Kenneth Tyson entered the guilty plea in U.S. District Court in Cleveland on Tuesday morning as part of an agreement with prosecutors.  

A grand jury indicted Tyson in November 2018, accusing him of accepting free work on his property from an individual identified as “M.R.” In exchange, prosecutors alleged, “M.R.” received help securing demolition work with the Land Bank.

Prosecutors dropped those charges at Tuesday’s hearing, and Tyson instead pleaded guilty to one count of lying to agents during the investigation.

According to a document laying out the false statement charge, Tyson falsely told investigators “M.R.” had never done work for him and he had paid a plumber who installed a water line on his property.

The investigation into Tyson involved numerous federal agencies, including the Special Inspector General for the Troubled Asset Relief Program – the government watchdog overseeing 2008 bank bailout funds. The Land Bank used federal TARP dollars to fund vacant home demolitions.

“By making false statements during a federal investigation to a SIGTARP Special Agent and another federal agent, Tyson caused SIGTARP to perform additional investigation that would not have been necessary had he told the truth,” Special Inspector General Christy Goldsmith Romero said in a news release.

Tyson’s attorney, Christos Georgalis, told ideastream via email he was pleased with the sentence.

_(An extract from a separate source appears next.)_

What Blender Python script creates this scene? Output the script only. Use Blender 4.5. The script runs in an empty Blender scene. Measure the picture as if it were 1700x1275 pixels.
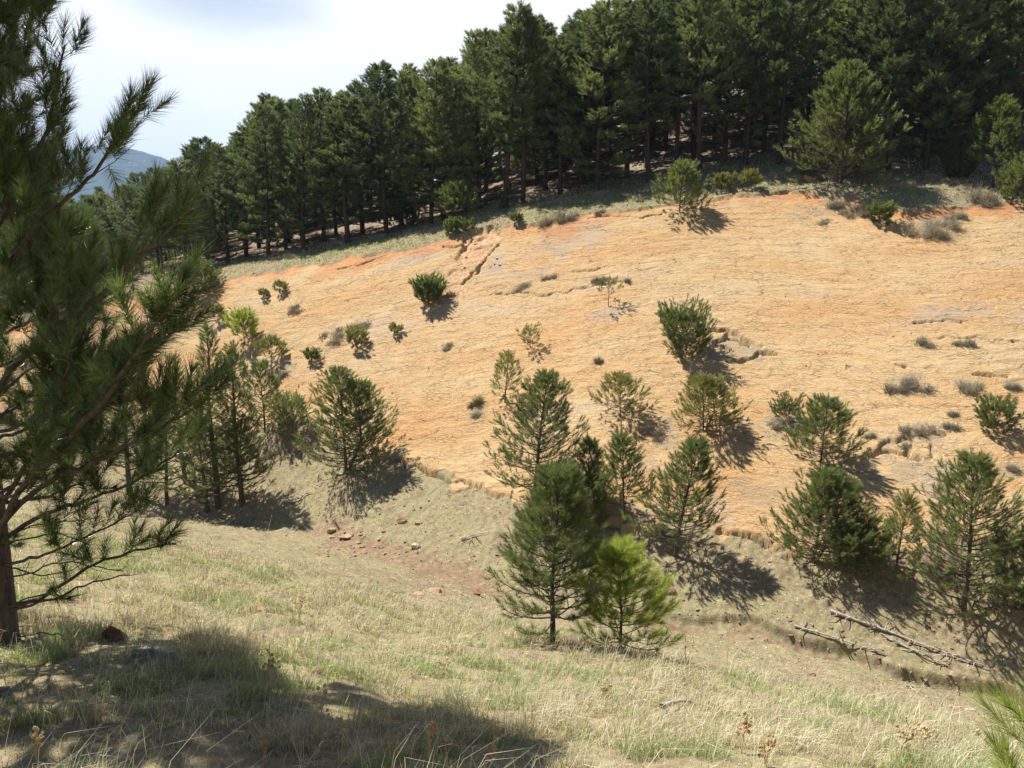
import bpy, math, random
import numpy as np
R = math.radians
# ------------------------------------------------------------------ camera, sky, sun
sc = bpy.context.scene
col = sc.collection
PITCH = R(11.0); FPX = 1330.0
cam_d = bpy.data.cameras.new('camera'); cam = bpy.data.objects.new('camera', cam_d); col.objects.link(cam)
cam_d.sensor_width = 36.0; cam_d.lens = 36.0 * FPX / 1700.0
cam_d.clip_start = 0.05; cam_d.clip_end = 20000
cam.location = (0, 0, 0); cam.rotation_euler = (math.pi/2 - PITCH, 0, 0)
sc.camera = cam
sc.view_settings.view_transform = 'Standard'; sc.view_settings.look = 'None'
sc.view_settings.gamma = 1.0; sc.view_settings.use_curve_mapping = False
sc.view_settings.exposure = 0.95
S = np.array([-0.42, 0.30, 0.855]); S /= np.linalg.norm(S)          # towards the sun
sun_d = bpy.data.lights.new('sun', 'SUN'); sun_d.energy = 5.0; sun_d.angle = R(0.55); sun_d.color = (1.0, 0.955, 0.88)
sun = bpy.data.objects.new('sun', sun_d); col.objects.link(sun)
import mathutils
sun.rotation_euler = mathutils.Vector(S.tolist()).to_track_quat('Z', 'Y').to_euler()
sun.location = (-40, 30, 80)
world = bpy.data.worlds.new('World'); sc.world = world; world.use_nodes = True
nt = world.node_tree; nt.nodes.clear()
def N(nt, t, **kw):
    n = nt.nodes.new(t)
    for k, v in kw.items():
        if k.startswith('i_'):
            n.inputs[int(k[2:]) if k[2:].isdigit() else k[2:].replace('_', ' ')].default_value = v
        else: setattr(n, k, v)
    return n
def L(nt, a, b): nt.links.new(a, b)
out = N(nt, 'ShaderNodeOutputWorld'); bg = N(nt, 'ShaderNodeBackground'); bg.inputs[1].default_value = 0.052
sky = N(nt, 'ShaderNodeTexSky', sky_type='NISHITA', sun_disc=False)
sky.sun_elevation = math.asin(S[2]); sky.sun_rotation = math.atan2(S[0], S[1]); sky.altitude = 1800
bgc = N(nt, 'ShaderNodeBackground')
tc = N(nt, 'ShaderNodeTexCoord'); mp = N(nt, 'ShaderNodeMapping'); mp.inputs['Scale'].default_value = (1, 1, 2.0)
L(nt, tc.outputs['Generated'], mp.inputs[0])
n1 = N(nt, 'ShaderNodeTexNoise'); n1.inputs['Scale'].default_value = 3.1; n1.inputs['Detail'].default_value = 8; n1.inputs['Roughness'].default_value = 0.55
L(nt, mp.outputs[0], n1.inputs['Vector'])
# a gap of blue in the cloud bank, upper left
def dirdot(px, py):
    r = (px-850)/FPX; v = (637.5-py)/FPX
    d = np.array([r, math.cos(PITCH)+v*math.sin(PITCH), -math.sin(PITCH)+v*math.cos(PITCH)]); return d/np.linalg.norm(d)
gp = dirdot(375, -5)
vd = N(nt, 'ShaderNodeVectorMath', operation='SUBTRACT'); vd.inputs[1].default_value = gp.tolist(); L(nt, tc.outputs['Generated'], vd.inputs[0])
vs = N(nt, 'ShaderNodeMapping'); vs.inputs['Rotation'].default_value = (0, R(-25), 0); vs.inputs['Scale'].default_value = (7.5, 3, 26); L(nt, vd.outputs[0], vs.inputs[0])
vl = N(nt, 'ShaderNodeVectorMath', operation='LENGTH'); L(nt, vs.outputs[0], vl.inputs[0])
ad = N(nt, 'ShaderNodeMath', operation='MULTIPLY_ADD'); L(nt, n1.outputs[0], ad.inputs[0]); ad.inputs[1].default_value = 2.2; L(nt, vl.outputs['Value'], ad.inputs[2])
gapm = N(nt, 'ShaderNodeMapRange', interpolation_type='SMOOTHSTEP'); L(nt, ad.outputs[0], gapm.inputs[0]); gapm.inputs[1].default_value = 0.9; gapm.inputs[2].default_value = 2.3; gapm.inputs[3].default_value = .45
# the bank fills the northern half of the sky; the rest is clear with scattered cloud
sx = N(nt, 'ShaderNodeSeparateXYZ'); L(nt, tc.outputs['Generated'], sx.inputs[0])
fy = N(nt, 'ShaderNodeMapRange', interpolation_type='SMOOTHSTEP'); L(nt, sx.outputs[1], fy.inputs[0]); fy.inputs[1].default_value = 0.35; fy.inputs[2].default_value = 0.6
fz = N(nt, 'ShaderNodeMapRange', interpolation_type='SMOOTHSTEP'); L(nt, sx.outputs[2], fz.inputs[0]); fz.inputs[1].default_value = 0.62; fz.inputs[2].default_value = 0.42
mz = N(nt, 'ShaderNodeMath', operation='MULTIPLY'); L(nt, fy.outputs[0], mz.inputs[0]); L(nt, fz.outputs[0], mz.inputs[1])
mm = N(nt, 'ShaderNodeMath', operation='MULTIPLY'); L(nt, gapm.outputs[0], mm.inputs[0]); L(nt, mz.outputs[0], mm.inputs[1])
cr = N(nt, 'ShaderNodeValToRGB'); cr.color_ramp.elements[0].position = 0.36; cr.color_ramp.elements[0].color = (.86, .88, .92, 1)
cr.color_ramp.elements[1].position = 0.56; cr.color_ramp.elements[1].color = (.95, .95, .955, 1)
n2 = N(nt, 'ShaderNodeTexNoise'); n2.inputs['Scale'].default_value = 2.3; n2.inputs['Detail'].default_value = 5; n2.inputs['Roughness'].default_value = .5
mp2 = N(nt, 'ShaderNodeMapping'); mp2.inputs['Location'].default_value = (3.1, 1.7, .4); mp2.inputs['Scale'].default_value = (1, 1, 2.4); L(nt, tc.outputs['Generated'], mp2.inputs[0]); L(nt, mp2.outputs[0], n2.inputs['Vector'])
L(nt, n2.outputs[0], cr.inputs[0]); L(nt, cr.outputs[0], bgc.inputs[0]); bgc.inputs[1].default_value = 0.68
L(nt, sky.outputs[0], bg.inputs[0])
mx = N(nt, 'ShaderNodeMixShader'); L(nt, mm.outputs[0], mx.inputs[0]); L(nt, bg.outputs[0], mx.inputs[1]); L(nt, bgc.outputs[0], mx.inputs[2])
L(nt, mx.outputs[0], out.inputs[0])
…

“We are also pleased that the government came around to doing the right thing in moving to dismiss all the public-corruption charges against Mr. Tyson. Today's result was just and hard-won,” Georgalis wrote.

In a court filing arguing against imprisonment, Georgalis wrote that Tyson had lived an “admirable, even exemplary, life” and that he lied to investigators during a moment of fear and anxiety.

“Kenneth’s no-loss crime — making one-off, easily contradicted false statements to federal interviewers who arrived unexpectedly at his home in the early hours of the morning — was victimless,” Georgalis wrote. “Kenneth is a life-long contributor to his community and family.”

In that same filing, Georgalis also acknowledged Tyson falsely told investigators he had paid for utility work at a home he owned. But he denied that Tyson had “shepherded M.R. through the Land Bank demolition contractor application process” in exchange for that work.

Georgalis alleged that prosecutors based their case on statements by “M.R.,” whom he called a “blatantly dishonest individual.”

Prosecutors have not named “M.R.,” but the 2018 indictment said “M.R.” operated a demolition company called RCI Services.

In a separate civil lawsuit, the Ohio Attorney General’s Office identified RCI Services’ operator as George Michael Riley Sr., alleging that he also helped run a dump in East Cleveland.

A 2019 ideastream investigation detailed how three companies connected to Riley, who also goes by “Mike,” received millions of dollars in Land Bank contracts. Debris from two of those companies ended up at the East Cleveland dump, which was shut down by the Ohio EPA in 2017.

Riley was not charged in Tyson’s indictment.

ideastream’s requests for comment from an attorney who represents Riley in the civil suit over the dump have not been returned.